Gates of Heaven (1978)

          With his first feature-length movie, Errol Morris made it clear he was a different kind of documentarian, interested in capturing the idiosyncrasies of people upon whom other filmmakers would not lavish attention. For while Gates of Heaven echoes the work of the Maysles brothers (notably 1975’s eccentrics-on-parade classic Grey Gardens), Morris puts his own stamp on the genre with a very specific camera style employing centered, meticulously composed, and static compositions. To some degree, Gates of Heaven is freak show presented as an art piece. Yet the bizarre people in Gates of Heaven aren’t merely displayed for the audience’s condescending amusement, because some of the folks depicted onscreen are rational and successful. One of the virtues of this strange little picture is that it creates rapport between the audience and the interview subjects. We may not like or respect all the people we meet in Gates of Heaven, but by the end of the movie, we gain empathy for them.

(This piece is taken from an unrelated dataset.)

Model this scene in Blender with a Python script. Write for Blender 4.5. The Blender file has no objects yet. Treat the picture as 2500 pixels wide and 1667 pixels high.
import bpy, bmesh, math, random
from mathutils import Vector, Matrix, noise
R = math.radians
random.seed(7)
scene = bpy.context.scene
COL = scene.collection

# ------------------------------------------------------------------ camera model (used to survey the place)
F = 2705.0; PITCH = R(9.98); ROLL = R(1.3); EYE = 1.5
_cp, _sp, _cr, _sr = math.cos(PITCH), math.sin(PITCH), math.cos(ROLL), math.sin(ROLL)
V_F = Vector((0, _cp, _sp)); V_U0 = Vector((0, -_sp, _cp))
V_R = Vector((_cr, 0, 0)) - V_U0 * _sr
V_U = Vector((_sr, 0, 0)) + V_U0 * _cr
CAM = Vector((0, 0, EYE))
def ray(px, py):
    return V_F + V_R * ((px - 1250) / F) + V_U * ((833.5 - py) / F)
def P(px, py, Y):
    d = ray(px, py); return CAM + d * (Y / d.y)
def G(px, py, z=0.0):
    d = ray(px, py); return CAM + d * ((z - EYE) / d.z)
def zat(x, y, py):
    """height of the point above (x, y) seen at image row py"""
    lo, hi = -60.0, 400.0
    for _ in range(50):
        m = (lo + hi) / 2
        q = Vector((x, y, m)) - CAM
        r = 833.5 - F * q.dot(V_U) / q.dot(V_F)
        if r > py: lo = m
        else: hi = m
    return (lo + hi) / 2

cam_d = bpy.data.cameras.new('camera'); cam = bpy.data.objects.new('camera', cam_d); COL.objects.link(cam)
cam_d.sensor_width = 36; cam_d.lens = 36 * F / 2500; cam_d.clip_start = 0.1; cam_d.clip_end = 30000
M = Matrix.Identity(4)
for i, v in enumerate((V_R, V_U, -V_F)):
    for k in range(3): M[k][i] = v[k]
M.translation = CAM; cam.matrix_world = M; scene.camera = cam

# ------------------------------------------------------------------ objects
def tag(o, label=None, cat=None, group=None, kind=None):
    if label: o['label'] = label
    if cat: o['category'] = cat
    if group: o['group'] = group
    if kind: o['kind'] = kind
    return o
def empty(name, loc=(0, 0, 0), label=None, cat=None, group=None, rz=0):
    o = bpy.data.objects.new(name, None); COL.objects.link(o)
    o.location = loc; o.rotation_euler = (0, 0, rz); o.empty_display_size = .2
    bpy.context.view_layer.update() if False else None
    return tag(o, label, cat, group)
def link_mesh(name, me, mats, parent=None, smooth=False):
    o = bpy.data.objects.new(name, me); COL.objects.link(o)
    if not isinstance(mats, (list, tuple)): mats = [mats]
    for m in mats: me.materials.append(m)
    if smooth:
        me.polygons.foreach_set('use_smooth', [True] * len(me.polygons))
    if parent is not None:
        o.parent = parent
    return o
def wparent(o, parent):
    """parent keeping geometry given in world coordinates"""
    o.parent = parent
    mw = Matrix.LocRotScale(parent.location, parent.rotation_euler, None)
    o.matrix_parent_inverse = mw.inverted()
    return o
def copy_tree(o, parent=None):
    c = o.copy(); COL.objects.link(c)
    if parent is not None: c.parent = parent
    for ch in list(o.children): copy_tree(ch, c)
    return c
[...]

          The nominal subject of the picture is the pet-cemetary business in Florida, and finding a compelling story within this unlikely milieu demonstrates Morris’ considerable journalistic enterprise. The narrative evolves in stages. First we meet Floyd McClure, an older man who performs elaborate funerals for pets. Then we’re introduced to a callous fellow who uses the term “rendering” when describing the transformation of animal corpses into glue. What ensues is a meditation on the failure of McClure’s business and the success of the rendering enterprise, which brings up all sorts of David-vs.-Goliath imagery while also exploring peculiar notions of existentialism. (McClure’s anguish at disappointing his clients, and his virulent rebuttals to their accusations of betrayal, are fascinating to watch.) Later, Morris presents the family operating a pet cemetery that accepts remains transferred from McClure’s graveyard. And that’s when Gates of Heaven truly takes flight, achieving a kind of downbeat poetry.
          While cemetery proprietor Calvin Harberts and his wife come across as normal, if a bit crass, Morris devotes considerable screen time to their adult son, who deals with the disappointments of life by playing his guitar and singing sad songs. That’s key. Although this film’s subject is inherently tethered to mortality, the underlying theme surfaces in depictions of the ways that people find meaning in their lives. Some, like McClure, undertake personal crusades, while others, including the “rendering” executive, take satisfaction in material success. In this context, it’s interesting to see what people say when Morris asks them to describe their worldviews. Some offer ridiculous remarks, including the fellow who opines that women who don’t have children desire pets (“She has to have something to fondle”), while others expose the pain in their souls. In one tangential scene, Morris interviews an elderly woman lamenting that her son has abandoned her: “I been through so much I don’t know how I’m staying alive.”